Your answer should be a single number: the count of lines that include "scene".

### MATERIAL FOR THE TASK
begin

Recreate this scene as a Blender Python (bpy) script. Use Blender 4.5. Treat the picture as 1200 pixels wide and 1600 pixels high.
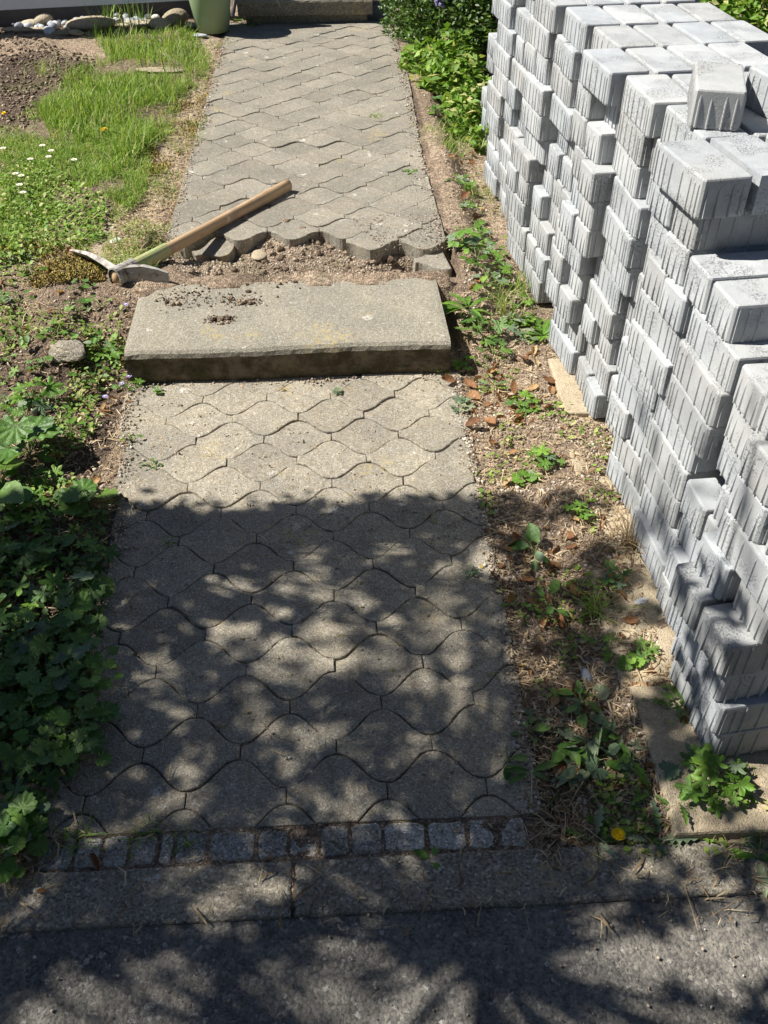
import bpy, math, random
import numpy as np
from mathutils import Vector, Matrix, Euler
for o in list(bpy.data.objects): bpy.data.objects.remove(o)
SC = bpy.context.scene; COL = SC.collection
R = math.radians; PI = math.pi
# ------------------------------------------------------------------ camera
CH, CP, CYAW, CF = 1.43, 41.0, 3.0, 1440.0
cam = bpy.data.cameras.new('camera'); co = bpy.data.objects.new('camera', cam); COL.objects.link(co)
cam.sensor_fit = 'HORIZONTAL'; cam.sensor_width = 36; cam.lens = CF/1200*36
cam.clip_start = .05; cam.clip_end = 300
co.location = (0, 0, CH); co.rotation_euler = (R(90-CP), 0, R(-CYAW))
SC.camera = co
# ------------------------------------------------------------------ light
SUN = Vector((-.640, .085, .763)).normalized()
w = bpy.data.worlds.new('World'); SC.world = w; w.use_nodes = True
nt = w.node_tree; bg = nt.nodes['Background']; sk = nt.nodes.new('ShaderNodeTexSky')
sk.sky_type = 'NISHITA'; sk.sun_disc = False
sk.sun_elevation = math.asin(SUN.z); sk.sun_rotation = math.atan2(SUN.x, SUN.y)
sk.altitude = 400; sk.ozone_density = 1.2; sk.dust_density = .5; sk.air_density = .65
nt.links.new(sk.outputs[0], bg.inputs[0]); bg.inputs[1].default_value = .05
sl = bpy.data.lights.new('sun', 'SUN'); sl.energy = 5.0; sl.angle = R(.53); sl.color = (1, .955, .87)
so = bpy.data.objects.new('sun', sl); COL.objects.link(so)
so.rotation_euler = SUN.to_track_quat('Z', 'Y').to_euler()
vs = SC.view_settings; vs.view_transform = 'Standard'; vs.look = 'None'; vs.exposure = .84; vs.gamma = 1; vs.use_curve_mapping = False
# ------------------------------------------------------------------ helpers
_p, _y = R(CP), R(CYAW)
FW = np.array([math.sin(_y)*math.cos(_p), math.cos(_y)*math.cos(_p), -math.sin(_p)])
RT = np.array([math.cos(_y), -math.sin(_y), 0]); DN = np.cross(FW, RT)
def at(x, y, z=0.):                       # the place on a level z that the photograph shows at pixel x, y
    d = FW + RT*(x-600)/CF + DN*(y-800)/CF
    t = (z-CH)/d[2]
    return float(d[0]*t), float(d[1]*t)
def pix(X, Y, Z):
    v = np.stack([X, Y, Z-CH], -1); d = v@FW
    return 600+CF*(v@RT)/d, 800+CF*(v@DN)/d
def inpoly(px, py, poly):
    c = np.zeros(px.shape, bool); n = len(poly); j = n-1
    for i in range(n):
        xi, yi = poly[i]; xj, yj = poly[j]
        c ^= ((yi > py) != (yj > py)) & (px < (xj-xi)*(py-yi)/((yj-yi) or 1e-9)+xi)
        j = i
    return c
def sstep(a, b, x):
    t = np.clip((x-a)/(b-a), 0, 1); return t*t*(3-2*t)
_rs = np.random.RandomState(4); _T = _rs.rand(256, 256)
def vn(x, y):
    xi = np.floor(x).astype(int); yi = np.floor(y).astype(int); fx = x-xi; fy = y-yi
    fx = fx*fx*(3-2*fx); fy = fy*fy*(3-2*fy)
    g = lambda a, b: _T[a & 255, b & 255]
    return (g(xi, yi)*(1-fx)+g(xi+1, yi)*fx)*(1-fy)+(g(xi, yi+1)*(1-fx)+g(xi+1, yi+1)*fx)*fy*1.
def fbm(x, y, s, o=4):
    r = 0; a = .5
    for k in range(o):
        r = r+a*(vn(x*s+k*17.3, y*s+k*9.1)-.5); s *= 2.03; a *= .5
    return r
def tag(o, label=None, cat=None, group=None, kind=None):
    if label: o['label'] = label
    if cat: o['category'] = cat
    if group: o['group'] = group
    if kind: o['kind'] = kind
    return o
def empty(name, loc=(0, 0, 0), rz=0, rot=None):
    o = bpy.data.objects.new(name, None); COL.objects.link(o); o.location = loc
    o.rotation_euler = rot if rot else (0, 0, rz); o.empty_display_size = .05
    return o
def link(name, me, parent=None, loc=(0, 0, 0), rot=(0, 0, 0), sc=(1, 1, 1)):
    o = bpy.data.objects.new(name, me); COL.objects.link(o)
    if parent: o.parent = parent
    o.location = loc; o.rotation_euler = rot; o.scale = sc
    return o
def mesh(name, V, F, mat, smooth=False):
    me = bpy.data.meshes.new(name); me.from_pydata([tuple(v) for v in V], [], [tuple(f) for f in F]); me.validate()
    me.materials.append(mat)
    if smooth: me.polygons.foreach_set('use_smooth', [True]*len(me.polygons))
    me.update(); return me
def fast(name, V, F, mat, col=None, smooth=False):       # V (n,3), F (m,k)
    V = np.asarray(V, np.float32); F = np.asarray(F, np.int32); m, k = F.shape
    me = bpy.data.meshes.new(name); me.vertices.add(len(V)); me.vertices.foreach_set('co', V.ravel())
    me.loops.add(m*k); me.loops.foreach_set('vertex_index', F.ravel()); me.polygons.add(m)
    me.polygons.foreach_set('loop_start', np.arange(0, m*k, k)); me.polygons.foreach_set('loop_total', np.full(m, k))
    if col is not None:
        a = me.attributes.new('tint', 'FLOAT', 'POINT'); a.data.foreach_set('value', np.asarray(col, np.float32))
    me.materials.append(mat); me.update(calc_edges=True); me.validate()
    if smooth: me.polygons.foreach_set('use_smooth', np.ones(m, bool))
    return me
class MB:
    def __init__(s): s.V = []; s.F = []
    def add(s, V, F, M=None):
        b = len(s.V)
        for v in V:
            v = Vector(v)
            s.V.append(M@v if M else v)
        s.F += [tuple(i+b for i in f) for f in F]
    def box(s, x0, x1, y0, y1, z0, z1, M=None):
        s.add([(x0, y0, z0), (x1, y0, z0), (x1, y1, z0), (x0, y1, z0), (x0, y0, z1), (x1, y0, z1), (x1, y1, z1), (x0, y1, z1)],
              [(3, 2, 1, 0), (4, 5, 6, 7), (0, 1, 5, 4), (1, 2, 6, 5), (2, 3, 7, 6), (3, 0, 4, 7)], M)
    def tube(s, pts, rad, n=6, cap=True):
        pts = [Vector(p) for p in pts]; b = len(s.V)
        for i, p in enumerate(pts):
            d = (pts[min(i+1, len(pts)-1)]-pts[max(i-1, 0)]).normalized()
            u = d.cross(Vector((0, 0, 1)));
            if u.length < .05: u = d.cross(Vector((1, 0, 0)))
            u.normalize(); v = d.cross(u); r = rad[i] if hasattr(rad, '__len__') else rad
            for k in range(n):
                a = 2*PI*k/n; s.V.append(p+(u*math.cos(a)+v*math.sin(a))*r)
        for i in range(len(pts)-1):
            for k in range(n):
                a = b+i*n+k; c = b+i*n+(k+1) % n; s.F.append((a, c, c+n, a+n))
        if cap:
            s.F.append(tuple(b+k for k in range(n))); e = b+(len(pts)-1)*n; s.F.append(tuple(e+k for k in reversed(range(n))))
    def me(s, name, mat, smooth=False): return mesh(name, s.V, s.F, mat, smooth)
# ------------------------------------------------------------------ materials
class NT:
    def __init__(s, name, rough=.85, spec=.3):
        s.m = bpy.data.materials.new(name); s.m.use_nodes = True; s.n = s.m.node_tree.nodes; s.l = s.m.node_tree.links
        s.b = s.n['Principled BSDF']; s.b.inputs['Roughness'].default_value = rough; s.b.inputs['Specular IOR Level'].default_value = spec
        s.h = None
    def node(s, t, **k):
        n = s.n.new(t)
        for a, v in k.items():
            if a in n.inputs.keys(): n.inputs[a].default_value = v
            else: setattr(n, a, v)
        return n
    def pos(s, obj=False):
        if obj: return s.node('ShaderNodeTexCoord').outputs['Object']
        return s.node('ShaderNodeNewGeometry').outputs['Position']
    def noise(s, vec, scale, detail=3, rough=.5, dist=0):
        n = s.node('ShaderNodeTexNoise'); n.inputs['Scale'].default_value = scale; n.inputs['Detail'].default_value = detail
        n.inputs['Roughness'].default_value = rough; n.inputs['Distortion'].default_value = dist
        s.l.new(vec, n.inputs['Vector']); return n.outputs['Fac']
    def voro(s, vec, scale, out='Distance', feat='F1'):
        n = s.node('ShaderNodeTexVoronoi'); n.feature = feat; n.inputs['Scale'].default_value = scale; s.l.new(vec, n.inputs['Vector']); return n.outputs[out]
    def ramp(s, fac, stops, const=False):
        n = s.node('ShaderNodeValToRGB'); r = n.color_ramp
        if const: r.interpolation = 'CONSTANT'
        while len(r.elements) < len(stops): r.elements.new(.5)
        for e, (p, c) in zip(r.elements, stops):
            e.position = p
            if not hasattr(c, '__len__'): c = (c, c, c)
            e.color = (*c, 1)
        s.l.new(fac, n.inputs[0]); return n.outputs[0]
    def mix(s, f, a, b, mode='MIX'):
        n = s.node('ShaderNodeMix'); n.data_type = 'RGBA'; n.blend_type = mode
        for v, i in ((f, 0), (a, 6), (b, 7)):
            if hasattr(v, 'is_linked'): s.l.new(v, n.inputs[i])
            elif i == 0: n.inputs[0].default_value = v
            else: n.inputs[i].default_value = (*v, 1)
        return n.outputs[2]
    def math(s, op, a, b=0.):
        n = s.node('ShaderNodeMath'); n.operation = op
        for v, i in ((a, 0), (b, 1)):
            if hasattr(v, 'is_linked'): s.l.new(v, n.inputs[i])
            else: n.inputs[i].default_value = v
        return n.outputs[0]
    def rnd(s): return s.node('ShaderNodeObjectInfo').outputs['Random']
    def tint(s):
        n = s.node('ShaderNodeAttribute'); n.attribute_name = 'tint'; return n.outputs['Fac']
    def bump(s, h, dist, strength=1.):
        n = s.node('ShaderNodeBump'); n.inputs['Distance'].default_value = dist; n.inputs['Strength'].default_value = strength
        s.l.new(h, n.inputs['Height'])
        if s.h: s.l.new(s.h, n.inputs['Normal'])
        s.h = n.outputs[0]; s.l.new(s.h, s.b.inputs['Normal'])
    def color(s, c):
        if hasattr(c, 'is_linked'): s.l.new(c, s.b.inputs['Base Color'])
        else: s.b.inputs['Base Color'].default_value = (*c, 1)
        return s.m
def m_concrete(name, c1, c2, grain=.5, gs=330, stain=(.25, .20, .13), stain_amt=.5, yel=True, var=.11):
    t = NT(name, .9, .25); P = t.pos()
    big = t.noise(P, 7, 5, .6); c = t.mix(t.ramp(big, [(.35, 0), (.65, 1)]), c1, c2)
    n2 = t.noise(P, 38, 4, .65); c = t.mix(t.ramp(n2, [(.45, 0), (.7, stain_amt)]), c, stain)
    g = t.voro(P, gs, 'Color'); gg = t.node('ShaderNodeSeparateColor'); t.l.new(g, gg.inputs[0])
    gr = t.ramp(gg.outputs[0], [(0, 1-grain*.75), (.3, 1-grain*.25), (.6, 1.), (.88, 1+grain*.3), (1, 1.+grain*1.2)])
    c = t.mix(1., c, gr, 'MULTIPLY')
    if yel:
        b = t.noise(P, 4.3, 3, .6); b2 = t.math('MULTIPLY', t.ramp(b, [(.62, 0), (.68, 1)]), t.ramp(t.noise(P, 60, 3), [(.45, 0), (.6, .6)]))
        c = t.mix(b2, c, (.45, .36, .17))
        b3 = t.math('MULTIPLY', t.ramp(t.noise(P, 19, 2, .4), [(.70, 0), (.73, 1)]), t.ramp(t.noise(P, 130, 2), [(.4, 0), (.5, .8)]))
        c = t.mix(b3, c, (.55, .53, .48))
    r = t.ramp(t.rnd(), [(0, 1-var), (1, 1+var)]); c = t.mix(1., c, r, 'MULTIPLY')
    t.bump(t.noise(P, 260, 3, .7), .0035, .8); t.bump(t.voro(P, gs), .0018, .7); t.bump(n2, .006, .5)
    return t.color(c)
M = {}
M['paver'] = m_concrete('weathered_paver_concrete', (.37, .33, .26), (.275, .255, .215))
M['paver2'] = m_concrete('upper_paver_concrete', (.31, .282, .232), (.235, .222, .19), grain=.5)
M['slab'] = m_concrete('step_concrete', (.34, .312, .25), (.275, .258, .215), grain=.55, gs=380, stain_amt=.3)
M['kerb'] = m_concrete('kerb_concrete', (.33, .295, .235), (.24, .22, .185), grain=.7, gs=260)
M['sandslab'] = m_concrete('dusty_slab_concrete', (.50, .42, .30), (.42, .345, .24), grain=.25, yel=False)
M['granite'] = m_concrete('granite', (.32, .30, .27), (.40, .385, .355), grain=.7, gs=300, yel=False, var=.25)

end
begin

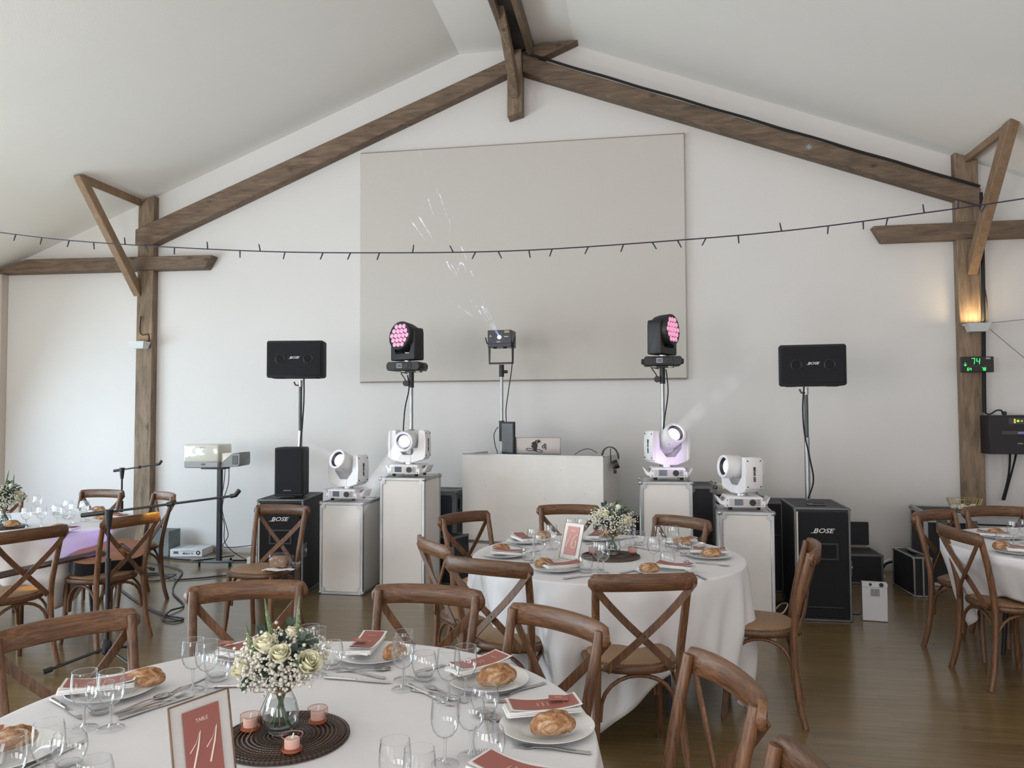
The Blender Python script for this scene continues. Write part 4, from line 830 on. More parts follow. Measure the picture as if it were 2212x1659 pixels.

end
begin

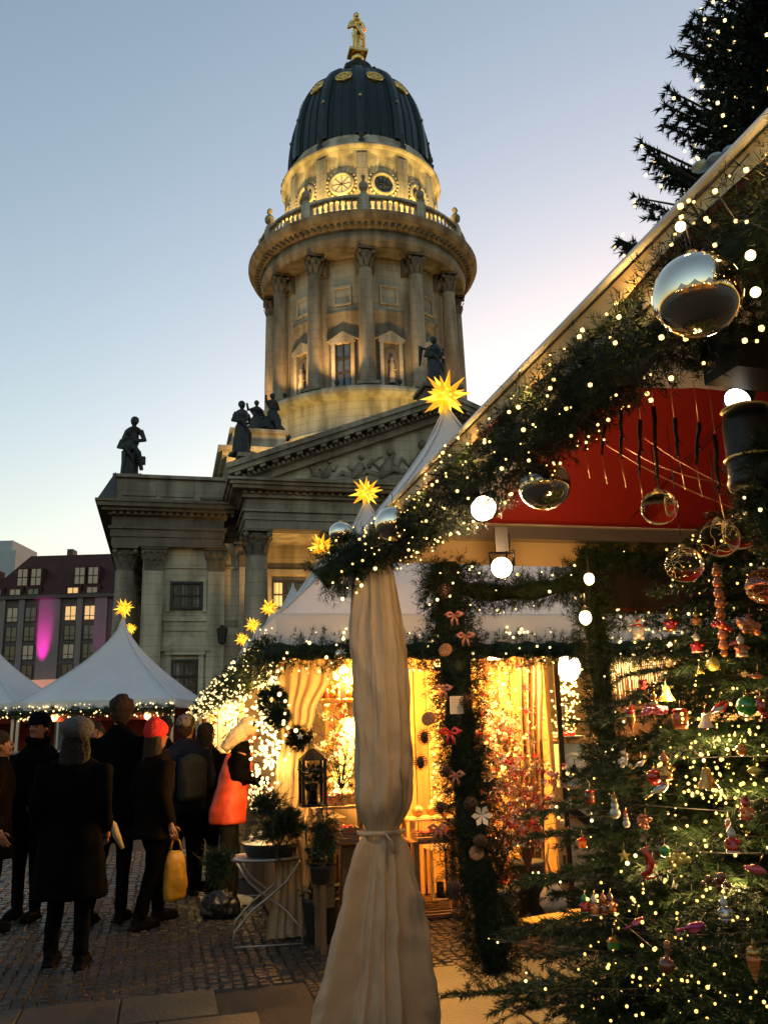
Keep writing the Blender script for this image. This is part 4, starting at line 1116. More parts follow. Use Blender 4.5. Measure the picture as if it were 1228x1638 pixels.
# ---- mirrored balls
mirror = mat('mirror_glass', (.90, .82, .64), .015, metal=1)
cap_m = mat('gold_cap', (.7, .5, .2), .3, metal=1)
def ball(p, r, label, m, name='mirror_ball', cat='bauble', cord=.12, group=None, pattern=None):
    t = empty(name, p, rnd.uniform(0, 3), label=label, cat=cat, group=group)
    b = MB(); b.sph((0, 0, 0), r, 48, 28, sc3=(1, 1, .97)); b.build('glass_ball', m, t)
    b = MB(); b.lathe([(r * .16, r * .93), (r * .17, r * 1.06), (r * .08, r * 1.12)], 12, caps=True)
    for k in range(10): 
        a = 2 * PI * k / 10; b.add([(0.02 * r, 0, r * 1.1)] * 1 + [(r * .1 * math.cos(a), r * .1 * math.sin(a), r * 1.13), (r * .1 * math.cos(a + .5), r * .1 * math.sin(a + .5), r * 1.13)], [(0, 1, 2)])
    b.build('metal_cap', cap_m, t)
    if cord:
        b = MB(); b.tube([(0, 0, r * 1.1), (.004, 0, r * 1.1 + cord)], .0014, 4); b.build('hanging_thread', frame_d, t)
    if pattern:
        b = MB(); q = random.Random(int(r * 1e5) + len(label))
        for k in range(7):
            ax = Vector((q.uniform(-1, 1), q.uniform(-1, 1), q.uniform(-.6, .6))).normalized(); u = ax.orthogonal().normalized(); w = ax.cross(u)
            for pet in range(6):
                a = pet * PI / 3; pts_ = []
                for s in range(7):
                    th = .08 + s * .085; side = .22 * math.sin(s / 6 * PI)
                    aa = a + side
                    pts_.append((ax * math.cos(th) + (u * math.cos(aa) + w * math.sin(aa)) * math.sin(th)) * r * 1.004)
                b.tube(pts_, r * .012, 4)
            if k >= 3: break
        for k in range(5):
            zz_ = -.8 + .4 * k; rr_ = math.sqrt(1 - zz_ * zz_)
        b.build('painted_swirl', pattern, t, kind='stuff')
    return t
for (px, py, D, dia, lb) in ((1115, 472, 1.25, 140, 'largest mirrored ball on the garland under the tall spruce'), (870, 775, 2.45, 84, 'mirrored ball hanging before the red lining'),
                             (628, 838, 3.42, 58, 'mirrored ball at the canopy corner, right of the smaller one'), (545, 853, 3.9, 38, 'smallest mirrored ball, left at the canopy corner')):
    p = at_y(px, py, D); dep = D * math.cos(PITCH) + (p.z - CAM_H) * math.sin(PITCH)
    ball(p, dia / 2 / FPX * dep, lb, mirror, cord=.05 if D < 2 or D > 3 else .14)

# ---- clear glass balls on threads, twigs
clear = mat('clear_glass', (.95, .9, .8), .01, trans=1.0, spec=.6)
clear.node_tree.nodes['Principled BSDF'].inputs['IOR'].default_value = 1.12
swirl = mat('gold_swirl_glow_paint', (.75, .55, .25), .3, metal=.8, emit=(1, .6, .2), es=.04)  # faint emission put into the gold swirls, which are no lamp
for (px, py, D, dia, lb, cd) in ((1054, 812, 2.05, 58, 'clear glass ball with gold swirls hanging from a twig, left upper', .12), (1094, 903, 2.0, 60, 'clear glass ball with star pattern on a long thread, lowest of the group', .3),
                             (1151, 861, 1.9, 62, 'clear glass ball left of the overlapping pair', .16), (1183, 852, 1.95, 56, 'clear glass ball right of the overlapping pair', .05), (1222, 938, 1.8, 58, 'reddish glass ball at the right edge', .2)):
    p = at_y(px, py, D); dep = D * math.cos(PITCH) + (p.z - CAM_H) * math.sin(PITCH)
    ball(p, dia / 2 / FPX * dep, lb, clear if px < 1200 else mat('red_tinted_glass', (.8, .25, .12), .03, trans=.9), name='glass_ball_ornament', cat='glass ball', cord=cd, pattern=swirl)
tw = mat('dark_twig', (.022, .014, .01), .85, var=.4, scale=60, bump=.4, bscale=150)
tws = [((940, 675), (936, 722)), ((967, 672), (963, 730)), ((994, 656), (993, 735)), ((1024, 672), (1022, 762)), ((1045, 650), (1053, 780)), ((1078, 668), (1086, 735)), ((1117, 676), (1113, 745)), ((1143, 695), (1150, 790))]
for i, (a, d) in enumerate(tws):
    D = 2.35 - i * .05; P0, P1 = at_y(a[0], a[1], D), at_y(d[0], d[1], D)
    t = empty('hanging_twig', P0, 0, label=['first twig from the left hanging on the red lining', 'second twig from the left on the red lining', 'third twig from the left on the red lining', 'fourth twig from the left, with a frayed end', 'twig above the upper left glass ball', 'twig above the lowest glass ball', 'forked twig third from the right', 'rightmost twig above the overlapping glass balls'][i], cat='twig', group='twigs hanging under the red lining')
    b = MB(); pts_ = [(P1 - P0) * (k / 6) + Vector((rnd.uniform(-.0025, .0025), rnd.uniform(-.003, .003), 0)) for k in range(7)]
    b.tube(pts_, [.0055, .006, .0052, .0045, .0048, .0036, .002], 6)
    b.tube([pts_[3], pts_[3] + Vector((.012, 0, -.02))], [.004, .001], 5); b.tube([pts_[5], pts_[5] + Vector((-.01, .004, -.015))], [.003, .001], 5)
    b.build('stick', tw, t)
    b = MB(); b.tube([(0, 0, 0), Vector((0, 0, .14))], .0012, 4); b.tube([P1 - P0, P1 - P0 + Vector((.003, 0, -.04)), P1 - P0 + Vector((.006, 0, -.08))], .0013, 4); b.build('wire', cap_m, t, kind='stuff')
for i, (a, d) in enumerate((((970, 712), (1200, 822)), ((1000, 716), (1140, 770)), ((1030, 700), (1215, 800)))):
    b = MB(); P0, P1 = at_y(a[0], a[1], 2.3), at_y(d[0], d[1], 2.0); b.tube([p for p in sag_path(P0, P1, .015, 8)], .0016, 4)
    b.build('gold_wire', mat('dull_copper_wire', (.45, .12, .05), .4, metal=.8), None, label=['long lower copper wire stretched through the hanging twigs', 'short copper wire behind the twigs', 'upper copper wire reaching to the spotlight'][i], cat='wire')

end

### FULL OUTPUT
3